Question 5: Have you ever heard anyone say, ‘I’m a prophet, I can’t help but use my gift’ after they have said the most tactless, rude, and cutting thing to you (Especially when they have jumped to the wrong conclusions about you or the circumstances they reference)? Have you ever said anything like that? I beg you, don’t use your spiritual gift as an excuse to beat someone up.

Let’s assume you do have an uncanny knack of discerning the details that lie under the surface of any issue or situation. What’s the harm in waiting before wading in? What if, rather than make a statement about what you’ve discerned, you rather ask a question to draw out the truth from the other party? Maybe they don’t see what you see. Maybe a little patience and probing will help them without you ever having to make a proclamation. This approach is worth practicing in advance.

Question 6: There are times when “shooting straight” is an amazing blessing and times when it is a complete disaster. Can you tell the difference? Those who are proud of the ability to shoot straight may struggle to discern between a good shot and a bad one. What am I saying here? I’m saying that some of us are so proud of our razor sharp wit or our ability to clearly and quickly see solutions that we brazenly run over folks that are trying desperately to catch up. They aren’t challenging us or dismissing our solutions – they simply haven’t got there yet. We may be making enemies of folks that, given the time, would have been our greatest supporters. Our language is to be gracious and seasoned with salt – which means it should be palatable to those who are not accustomed to the taste of how we communicate.

Question 7: Don’t ask yourself this one. Ask your children. Ask your husband or wife. Ask your best friends and their friends. In fact, if you suspect you may fit the description under any of these questions – ask those who spend the most time with you and assure them you will not react to their answers (and then make sure you don’t!). Listen to their answers and the WAY they answer. Were they timid or halting? Did they tell you what you wanted to hear or did they reveal some things you didn’t want to know about yourself?

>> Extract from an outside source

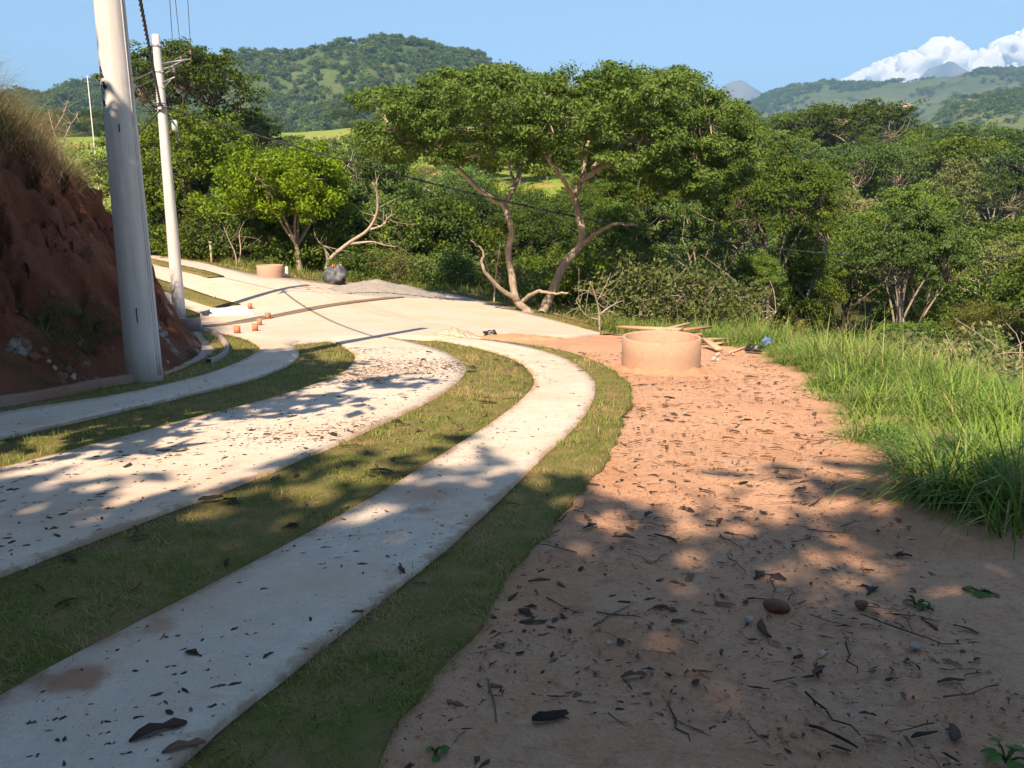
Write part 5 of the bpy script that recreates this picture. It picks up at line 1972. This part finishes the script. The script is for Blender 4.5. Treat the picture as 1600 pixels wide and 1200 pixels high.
def build_tall_grass():
    rng = np.random.default_rng(99)
    C = []
    while len(C) < 1250:
        y = rng.uniform(3.6, 24); o = abs(rng.normal()) * 2.2 if rng.random() < .6 else rng.uniform(0, 5)
        wob = .45 * fbm(np.array([y * .9]), np.array([3.0]), 51, 3)[0]
        x = edge_x(y) + o + wob + .12
        if o > 5: continue
        if y < 5.3 and o < .75: continue
        C.append((x, y, o))
    for k in range(26):                                  # long rank tussocks close on the right
        yy = rng.uniform(4.6, 6.6); C.append((edge_x(yy) + rng.uniform(.35, 1.6), yy, .9))
    C = np.array(C)
    nb = 44
    idx = np.repeat(np.arange(len(C)), nb)
    n = len(idx)
    th = rng.random(n) * 6.283; rad = np.sqrt(rng.random(n)) * .17
    x = C[idx, 0] + rad * np.cos(th); y = C[idx, 1] + rad * np.sin(th)
    z = Z(x, y)
    hc = (0.3 + .75 * rng.random(len(C)) ** 1.3) * np.where(C[:, 2] < .5, .65, 1.0) * (1 + .9 * fbm(C[:, 0] * .7, C[:, 1] * .7, 52, 2))
    L = hc[idx] * (0.6 + .55 * rng.random(n))
    Wd = rng.uniform(.007, .020, n)
    az = th + rng.normal(size=n) * .5
    V_, fs, m = blades(np.c_[x, y, z - .02], L, Wd, az, rng.uniform(.05, .6, n), rng.uniform(.7, 2.9, n), 4)
    ns = 600                                            # tall dead stalks standing out of the green
    sel = rng.integers(0, n, ns)
    L[sel] *= 1.45; Wd[sel] *= .55
    V_, fs, m = blades(np.c_[x, y, z - .02], L, Wd, az, rng.uniform(.05, .6, n), np.where(np.isin(np.arange(n), sel), .35, rng.uniform(.7, 2.9, n)), 3)
    dryc = np.clip(rng.normal(size=len(C)) * .15 + .04 + .4 * sstep(.15, .45, fbm(C[:, 0] * .5, C[:, 1] * .5, 53, 2)), 0, .8)
    dry = np.clip(dryc[idx] + (rng.random(n) < .12) * .7, 0, 1)
    dry[sel] = rng.uniform(.6, 1, ns)
    tint = np.clip(.5 + .35 * rng.normal(size=len(C))[idx] * .6 + rng.normal(size=n) * .2, 0, 1)
    me = raw_mesh("tall_grass", V_, fs, False, {"tint": np.repeat(tint, m), "dry": np.repeat(dry, m)})
    tag(link("tall_grass", me, m_grass("tall_grass_blade", (0.085, 0.18, 0.018), (0.20, 0.335, 0.042), (0.38, 0.33, 0.13), .42)),
        "tall arching green grass along the right edge of the red earth", "grass", kind="stuff")


build_tall_grass()


def build_dry_grass():
    rng = np.random.default_rng(111)
    x = rng.uniform(-17, -5.5, 90000); y = rng.uniform(3.5, 26, 90000)
    h, d = bank_h(x, y)
    ok = (d > np.where(y > 13, 1.9, 2.3)) & (d < 6.5) & (rng.random(len(x)) < np.where(d < 3.4, 1.0, .3)) & (fbm(x * .8, y * .8, 33, 2) > -.33)
    x, y, h, d = x[ok], y[ok], h[ok], d[ok]
    n = len(x)
    e = .05
    gx = (bank_h(x + e, y, False)[0] - bank_h(x - e, y, False)[0]); gy = (bank_h(x, y + e, False)[0] - bank_h(x, y - e, False)[0])
    down = np.arctan2(-gy, -gx)
    az = np.where(rng.random(n) < .7, down + rng.normal(size=n) * .6, rng.random(n) * 6.283)
    L = rng.uniform(.45, 1.25, n) * np.where(d < 2.4, .75, 1.0)
    V_, fs, m = blades(np.c_[x, y, R(x, y) + h - .05], L, rng.uniform(.008, .016, n), az, rng.uniform(.1, .7, n), rng.uniform(.5, 2.4, n), 3)
    dry = np.clip(.82 + rng.normal(size=n) * .22 - .55 * sstep(.0, .35, fbm(x * .6, y * .6, 34, 2)), 0, 1)
    me = raw_mesh("dry_grass", V_, fs, False, {"tint": np.repeat(rng.random(n), m), "dry": np.repeat(dry, m)})
    tag(link("dry_grass", me, m_grass("straw_grass", (0.09, 0.13, 0.03), (0.16, 0.19, 0.05), (0.46, 0.35, 0.19), .6)),
        "dry straw-coloured grass hanging over the brow of the bank", "grass", kind="stuff")
    # low green weeds in the shade at the foot of the bank
    x = rng.uniform(-9, -5, 30000); y = rng.uniform(6, 12.5, 30000)
    h, d = bank_h(x, y)
    ok = (d > -.05) & (d < .95) & (fbm(x * .9 + 3, y * .9, 35, 2) > -.02) & (x < -5.75)
    x, y, h = x[ok], y[ok], h[ok]; n = len(x)
    V_, fs, m = blades(np.c_[x, y, R(x, y) + np.maximum(h, 0) - .02], rng.uniform(.08, .3, n), rng.uniform(.006, .014, n), rng.random(n) * 6.283, rng.uniform(.1, .8, n), rng.uniform(.4, 1.8, n), 3)
    me = raw_mesh("weeds", V_, fs, False, {"tint": np.repeat(rng.random(n), m), "dry": np.repeat(np.clip(rng.normal(size=n) * .2 + .1, 0, 1), m)})
    tag(link("weeds", me, m_grass("weed_leaf", (0.05, 0.10, 0.02), (0.09, 0.15, 0.035), (0.25, 0.2, 0.1))), "low green weeds at the shaded foot of the bank", "weeds", kind="stuff")


build_dry_grass()

# grass along the lip of the slope and round the ring, thinner tufts on the verge beyond the junction
def build_verge():
    rng = np.random.default_rng(123)
    Pn = resample(FARB[2:], 500)
    n = 16000
    i = rng.integers(0, 499, n)
    off = rng.random(n) ** 1.3 * 4.0 + .15
    x = Pn[i, 0] + off * .35 + rng.normal(size=n) * .1; y = Pn[i, 1] + off
    x2 = rng.uniform(2.5, 6, 4000); y2 = rng.uniform(21, 28, 4000)
    k = sdf(x2, y2, PLATFORM) > -.2
    x = np.r_[x, x2[k]]; y = np.r_[y, y2[k]]; n = len(x)
    off = np.r_[off, np.full(k.sum(), 2.5)]
    L = np.where(off < 1.2, rng.uniform(.06, .14, n), rng.uniform(.2, .6, n))
    V_, fs, m = blades(np.c_[x, y, Z(x, y) - .02], L, rng.uniform(.016, .035, n), rng.random(n) * 6.283, rng.uniform(.1, .7, n), rng.uniform(.3, 1.6, n), 3)
    dry = np.clip(rng.normal(size=n) * .25 + .2, 0, 1)
    me = raw_mesh("verge_grass", V_, fs, False, {"tint": np.repeat(rng.random(n), m), "dry": np.repeat(dry, m)})
    tag(link("verge_grass", me, m_grass("verge_grass_blade", (0.09, 0.15, 0.022), (0.17, 0.24, 0.04), (0.33, 0.26, 0.11))),
        "rough grass along the verge beyond the junction", "grass", kind="stuff")


build_verge()

# ------------------------------------------------------------------ bark, twigs, stones on the ground
M_BARK = plain("fallen_bark", (0.075, 0.052, 0.042), .85, .6, 9, .2, 0, .6, 30)
M_BARK2 = plain("reddish_fallen_bark", (0.15, 0.085, 0.06), .85, .5, 9, .2, 0, .6, 30)
for m_, dk, tn in ((M_BARK, (0.035, 0.026, 0.022), (0.17, 0.115, 0.08)), (M_BARK2, (0.07, 0.04, 0.03), (0.26, 0.15, 0.095))):
    nt_ = m_.node_tree                                      # every piece its own brown
    ge = nt_.nodes.new("ShaderNodeNewGeometry"); oi = nt_.nodes.new("ShaderNodeObjectInfo")
    ad = nt_.nodes.new("ShaderNodeMath"); ad.operation = 'ADD'
    nt_.links.new(ge.outputs["Random Per Island"], ad.inputs[0]); nt_.links.new(oi.outputs["Random"], ad.inputs[1])
    fr = nt_.nodes.new("ShaderNodeMath"); fr.operation = 'FRACT'; nt_.links.new(ad.outputs[0], fr.inputs[0])
    pw = nt_.nodes.new("ShaderNodeMath"); pw.operation = 'POWER'; pw.inputs[1].default_value = 2.4; nt_.links.new(fr.outputs[0], pw.inputs[0])
    mx = nt_.nodes.new("ShaderNodeMix"); mx.data_type = 'RGBA'
    nt_.links.new(pw.outputs[0], mx.inputs["Factor"]); mx.inputs[6].default_value = (*dk, 1); mx.inputs[7].default_value = (*tn, 1)
    nt_.links.new(mx.outputs[2], nt_.nodes["Principled BSDF"].inputs["Base Color"])
M_TWIG = plain("grey_twig", (0.15, 0.115, 0.09), .85, .3, 12, .2)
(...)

If we are serious about maintaining love and unity with our spouses, friends, brothers and sisters, and all humankind, we have to examine ourselves in this way. Are we drawing folks to us and to our Lord or are we driving them away? Are we being heroic or self-serving?  I encourage you, be a Hero! Ask the hard questions. Do the hard things. Sacrifice. Then give God praise that He has empowered you to overrule your un-heroic self for the good of others.